MATERIAL PROVIDED:
--

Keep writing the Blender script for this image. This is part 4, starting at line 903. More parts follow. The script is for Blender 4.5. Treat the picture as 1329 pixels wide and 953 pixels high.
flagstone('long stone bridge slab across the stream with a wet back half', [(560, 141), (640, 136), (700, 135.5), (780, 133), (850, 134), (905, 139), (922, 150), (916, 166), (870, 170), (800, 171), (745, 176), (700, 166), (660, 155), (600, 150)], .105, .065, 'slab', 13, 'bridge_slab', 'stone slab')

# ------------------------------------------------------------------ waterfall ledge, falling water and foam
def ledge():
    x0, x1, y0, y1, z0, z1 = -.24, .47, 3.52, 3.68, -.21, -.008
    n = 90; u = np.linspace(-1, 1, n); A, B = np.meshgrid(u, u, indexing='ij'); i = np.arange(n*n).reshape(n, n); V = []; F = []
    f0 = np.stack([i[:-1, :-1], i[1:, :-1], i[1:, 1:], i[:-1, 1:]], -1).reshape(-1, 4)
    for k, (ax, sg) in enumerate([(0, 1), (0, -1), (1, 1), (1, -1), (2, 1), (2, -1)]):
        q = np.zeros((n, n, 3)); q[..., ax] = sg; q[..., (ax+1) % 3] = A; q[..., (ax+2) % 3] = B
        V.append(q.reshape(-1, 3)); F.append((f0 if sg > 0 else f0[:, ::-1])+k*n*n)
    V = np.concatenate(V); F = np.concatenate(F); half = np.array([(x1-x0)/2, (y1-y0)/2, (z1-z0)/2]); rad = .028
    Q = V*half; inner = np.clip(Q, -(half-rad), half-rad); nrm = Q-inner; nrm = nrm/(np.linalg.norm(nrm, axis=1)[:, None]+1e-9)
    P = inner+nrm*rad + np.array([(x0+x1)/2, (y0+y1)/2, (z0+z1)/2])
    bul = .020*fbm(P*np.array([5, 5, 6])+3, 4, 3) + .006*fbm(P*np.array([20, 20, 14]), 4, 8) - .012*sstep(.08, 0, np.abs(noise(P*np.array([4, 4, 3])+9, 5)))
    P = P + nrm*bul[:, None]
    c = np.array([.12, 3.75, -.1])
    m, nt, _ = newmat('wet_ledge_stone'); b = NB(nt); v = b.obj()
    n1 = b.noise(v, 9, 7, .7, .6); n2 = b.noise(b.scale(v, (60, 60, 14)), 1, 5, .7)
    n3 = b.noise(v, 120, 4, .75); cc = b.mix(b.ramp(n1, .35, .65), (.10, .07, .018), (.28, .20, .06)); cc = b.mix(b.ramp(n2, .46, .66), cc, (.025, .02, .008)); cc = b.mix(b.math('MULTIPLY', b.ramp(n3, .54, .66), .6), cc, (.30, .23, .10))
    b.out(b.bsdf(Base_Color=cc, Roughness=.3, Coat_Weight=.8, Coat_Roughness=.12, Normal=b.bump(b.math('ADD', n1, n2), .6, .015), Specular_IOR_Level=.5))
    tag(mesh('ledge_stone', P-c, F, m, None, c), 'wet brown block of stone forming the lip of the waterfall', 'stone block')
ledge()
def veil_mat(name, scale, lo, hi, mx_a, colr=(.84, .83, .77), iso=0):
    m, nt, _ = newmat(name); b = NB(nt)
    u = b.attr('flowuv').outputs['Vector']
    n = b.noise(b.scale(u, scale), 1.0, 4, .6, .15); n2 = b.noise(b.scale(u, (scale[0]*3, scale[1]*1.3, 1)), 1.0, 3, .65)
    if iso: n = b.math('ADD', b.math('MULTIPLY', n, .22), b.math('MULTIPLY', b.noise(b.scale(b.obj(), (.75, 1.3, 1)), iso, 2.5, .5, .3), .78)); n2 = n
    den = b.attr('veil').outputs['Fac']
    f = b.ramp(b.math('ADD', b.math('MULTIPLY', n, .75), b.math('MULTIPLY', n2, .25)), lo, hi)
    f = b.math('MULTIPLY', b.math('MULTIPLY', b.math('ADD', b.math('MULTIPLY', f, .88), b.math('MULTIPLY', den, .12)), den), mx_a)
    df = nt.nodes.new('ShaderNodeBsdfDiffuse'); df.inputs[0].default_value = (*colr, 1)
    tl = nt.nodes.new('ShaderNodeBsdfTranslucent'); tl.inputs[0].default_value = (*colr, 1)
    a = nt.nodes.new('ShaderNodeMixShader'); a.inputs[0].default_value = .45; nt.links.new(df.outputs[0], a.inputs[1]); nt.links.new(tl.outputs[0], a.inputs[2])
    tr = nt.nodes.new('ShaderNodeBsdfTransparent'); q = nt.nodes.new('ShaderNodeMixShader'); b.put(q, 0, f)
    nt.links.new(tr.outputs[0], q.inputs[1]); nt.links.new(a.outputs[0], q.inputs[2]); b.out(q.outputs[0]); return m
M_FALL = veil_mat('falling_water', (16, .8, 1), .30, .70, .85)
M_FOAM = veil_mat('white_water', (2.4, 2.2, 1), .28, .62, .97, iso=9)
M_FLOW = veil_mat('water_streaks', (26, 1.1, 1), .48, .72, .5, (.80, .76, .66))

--

Only the lines from the beginning of the material to the line containing "flagstone('long stone bridge" should be echoed, verbatim and in full.

Keep writing the Blender script for this image. This is part 4, starting at line 903. More parts follow. The script is for Blender 4.5. Treat the picture as 1329 pixels wide and 953 pixels high.
flagstone('long stone bridge slab across the stream with a wet back half', [(560, 141), (640, 136), (700, 135.5), (780, 133), (850, 134), (905, 139), (922, 150), (916, 166), (870, 170), (800, 171), (745, 176), (700, 166), (660, 155), (600, 150)], .105, .065, 'slab', 13, 'bridge_slab', 'stone slab')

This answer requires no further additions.